Cash Flow Projections

Sound financial management means knowing the cash flow for your business, forecasting your cash needs, planning your borrowing strategy so you have cash when you need it, and having financial records that show your payback ability. Even a business with respectable sales volume can have cash flow problems, and it is often due to poor financial planning.

Too often small business owners feel that their knowledge of the line of business is sufficient to ensure that their business is a success. However, when starting a business, you need more than a few thousand dollars in the bank and a good idea for a business. You need to estimate cash flow over many months to construct a reasonable cash flow projection. One of the common problems for start-up businesses is a lack of capital.

Without a ready supply of cash, almost every business will occasionally experience problems associated with the lack of cash in the bank. A shortage of cash to meet debts or maintain product supply can cause problems for a business. Bankruptcy can and does occur with otherwise profitable businesses, when there is insufficient capital to carry the business through a cash crunch.

To assure yourself of cash when you need it, prepare a cash flow projection. A cash flow projection is a forecast of the difference between cash coming into the business and cash going out of the business.

By knowing your cash position now and in the future, you can:

  • Make certain you have enough cash to purchase sufficient inventory for seasonal cycles;
  • Take advantage of discounts and special purchases;
  • Properly plan equipment purchases for replacement or expansion;
  • Prepare for adequate future financing and determine the type of financing you need (short term credit line, permanent working capital, or long-term debt).
  • Show lenders your ability to plan and repay financing.

For a new or growing business, the cash flow projection can make the difference between succeeding and failure. For an ongoing business, it can make the difference between growth and stagnation.

Preparing a cash flow projection is a something like preparing your budget and balancing your checkbook at the same time. Unlike the income statement, a cash flow statement deals only with actual cash transactions. Depreciation, a non-cash transaction, does not appear on a cash flow statement. Loan payments (both principal and interest) will appear on your cash flow statement since they require the outlay of cash.

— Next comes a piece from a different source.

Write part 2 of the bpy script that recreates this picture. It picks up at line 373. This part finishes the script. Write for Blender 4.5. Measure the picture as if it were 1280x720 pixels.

Cash is generated primarily by sales. But in most businesses, not all sales are cash sales. Even if you have a retail business and a large percentage of your sales are cash, it is likely that you offer credit (charge accounts, charge cards, term payments, layaway, trade credit) to your customers. Thus, you need to have a means of estimating when those credit sales will turn into cash-in-hand.

The level of detail needed in your cash flow projection will vary depending on the complexity of your business. You can set up your cash flow projections using a spreadsheet. You may want to develop a few "what-if" possibilities to help you manage better when the unexpected happens. You can also use the worksheet to help estimate amounts you have available to invest or will need to borrow.

Cash flow projections should be prepared for short-term (weekly, monthly), and long-term (annual, 3-5 years) planning purposes. They are used for different purposes so they are usually prepared differently.

Time horizon: Purpose:
Short-term
(weekly, monthly)
  • To determine short-term cash position.
  • To plan amount of cash that can be put in short-term investment account (money market, CDs).
  • To estimate working capital requirements.
Long-term - Annual
(12 months)
  • To show how much cash will be needed to run the business in the coming year.
  • To determine where the cash will come from.
  • To determine seasonal variations in cash flow.
  • To estimate annual borrowing requirements, ability to make repayments.
  • Supporting information for loan application.
Long-term - Strategic
(3-5 years)
  • To support strategic planning.
  • To determine equity needs.
  • To estimate borrowing requirements.
  • Supporting information for raising equity capital.